Rousseff’s removal was protested over the weekend. Those protests were met with escalating violence, which have fueled still more protests. In São Paulo, Rio de Janeiro, and Porto Alegre, tens of thousands took to the streets to denounce the coup, and the military police has acted with unforgiving force, as documented by independent media activists. Brazilian social movement coalitions are promising increasing opposition in the coming weeks. This is perhaps the greatest irony of Rousseff’s impeachment— that in the hour of defeat progressive forces are finding unity and coherence, and connections between older organized sectors, such as unions, and younger generations of activists.

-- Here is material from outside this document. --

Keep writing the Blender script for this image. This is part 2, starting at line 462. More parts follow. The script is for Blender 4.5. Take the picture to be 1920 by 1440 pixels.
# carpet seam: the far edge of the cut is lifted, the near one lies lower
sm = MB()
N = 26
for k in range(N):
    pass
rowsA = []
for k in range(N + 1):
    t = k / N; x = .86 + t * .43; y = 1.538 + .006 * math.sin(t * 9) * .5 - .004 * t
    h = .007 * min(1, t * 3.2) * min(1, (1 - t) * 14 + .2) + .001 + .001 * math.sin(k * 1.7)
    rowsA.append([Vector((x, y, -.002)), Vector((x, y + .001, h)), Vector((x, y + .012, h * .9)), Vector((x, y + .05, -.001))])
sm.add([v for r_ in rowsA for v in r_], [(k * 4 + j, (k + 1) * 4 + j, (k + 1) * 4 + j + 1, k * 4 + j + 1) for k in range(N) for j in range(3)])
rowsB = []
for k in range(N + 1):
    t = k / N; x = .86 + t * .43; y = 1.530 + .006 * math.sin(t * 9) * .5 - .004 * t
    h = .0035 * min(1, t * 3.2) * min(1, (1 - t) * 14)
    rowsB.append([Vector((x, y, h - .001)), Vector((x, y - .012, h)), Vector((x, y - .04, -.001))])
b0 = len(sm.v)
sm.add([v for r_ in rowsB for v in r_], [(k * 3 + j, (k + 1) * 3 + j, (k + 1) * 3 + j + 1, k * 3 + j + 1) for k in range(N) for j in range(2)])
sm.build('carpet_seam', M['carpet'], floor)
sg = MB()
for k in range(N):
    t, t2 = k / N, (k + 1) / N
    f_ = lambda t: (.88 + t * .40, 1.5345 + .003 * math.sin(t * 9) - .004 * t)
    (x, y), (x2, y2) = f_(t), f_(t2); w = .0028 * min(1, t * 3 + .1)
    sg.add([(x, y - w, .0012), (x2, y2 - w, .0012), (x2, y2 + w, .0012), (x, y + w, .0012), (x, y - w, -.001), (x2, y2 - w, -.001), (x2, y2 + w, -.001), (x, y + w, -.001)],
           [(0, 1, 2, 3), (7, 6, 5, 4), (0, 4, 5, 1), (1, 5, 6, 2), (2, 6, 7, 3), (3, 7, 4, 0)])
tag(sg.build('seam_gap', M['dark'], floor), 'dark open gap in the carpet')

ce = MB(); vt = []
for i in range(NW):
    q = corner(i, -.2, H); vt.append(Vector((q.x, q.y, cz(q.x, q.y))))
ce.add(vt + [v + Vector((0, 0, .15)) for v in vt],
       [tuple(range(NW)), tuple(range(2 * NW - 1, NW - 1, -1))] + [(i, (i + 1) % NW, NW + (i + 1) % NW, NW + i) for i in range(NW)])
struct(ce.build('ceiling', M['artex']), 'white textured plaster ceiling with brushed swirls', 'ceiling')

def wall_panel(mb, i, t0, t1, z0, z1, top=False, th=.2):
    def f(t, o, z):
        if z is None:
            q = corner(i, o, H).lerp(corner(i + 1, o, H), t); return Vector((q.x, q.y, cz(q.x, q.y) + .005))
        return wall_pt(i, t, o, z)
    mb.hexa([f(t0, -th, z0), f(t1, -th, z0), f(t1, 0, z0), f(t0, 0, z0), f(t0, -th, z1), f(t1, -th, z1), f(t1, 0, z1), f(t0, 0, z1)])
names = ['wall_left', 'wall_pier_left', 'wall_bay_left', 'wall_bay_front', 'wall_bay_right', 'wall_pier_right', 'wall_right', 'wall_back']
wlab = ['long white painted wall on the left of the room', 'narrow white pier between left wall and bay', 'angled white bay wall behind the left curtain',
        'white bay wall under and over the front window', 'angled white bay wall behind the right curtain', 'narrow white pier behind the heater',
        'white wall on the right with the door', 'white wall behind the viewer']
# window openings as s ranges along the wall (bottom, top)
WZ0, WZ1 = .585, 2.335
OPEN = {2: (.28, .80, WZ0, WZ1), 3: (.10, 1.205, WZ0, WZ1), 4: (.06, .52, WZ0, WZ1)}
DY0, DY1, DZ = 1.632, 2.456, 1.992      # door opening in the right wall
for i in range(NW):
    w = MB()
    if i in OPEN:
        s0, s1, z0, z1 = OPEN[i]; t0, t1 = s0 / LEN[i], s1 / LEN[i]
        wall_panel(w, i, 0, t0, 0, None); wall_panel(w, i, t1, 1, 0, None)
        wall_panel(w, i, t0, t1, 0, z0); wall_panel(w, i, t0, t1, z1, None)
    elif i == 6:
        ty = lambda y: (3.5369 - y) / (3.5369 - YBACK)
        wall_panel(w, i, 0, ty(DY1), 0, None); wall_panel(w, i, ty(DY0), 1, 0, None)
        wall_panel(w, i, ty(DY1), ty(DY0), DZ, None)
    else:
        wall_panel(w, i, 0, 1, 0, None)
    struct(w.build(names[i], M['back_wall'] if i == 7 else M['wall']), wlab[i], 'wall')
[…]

A long overdue process of rethinking the country’s electoral left has begun in earnest.

Still, August 31 will stand as a sad day in Brazil’s history. Many of the social gains of the last two decades—Bolsa Família, the cash transfer program, along with affirmative action policies and construction of housing for the poor—will likely be reversed or severely reduced, despite the fact that in recent elections Brazilians have voted against politicians running on conservative platforms. Perhaps more importantly, the impeachment sets several precedents: that unpopular presidents can be removed from office on the thinnest of procedural grounds; that the country can operate according to a de facto parliamentarianism, but without its institutional safeguards; that democratic institutions do not matter as much as popularity; that the senate is less a place for debate than for political deals; and that laws can be bent to suit the interests of the powerful. Legitimacy in this context is impossible. Even political opponents of Rousseff and her Workers’ Party must recognize that it is Brazil’s democracy, not just the left, that will suffer the consequences.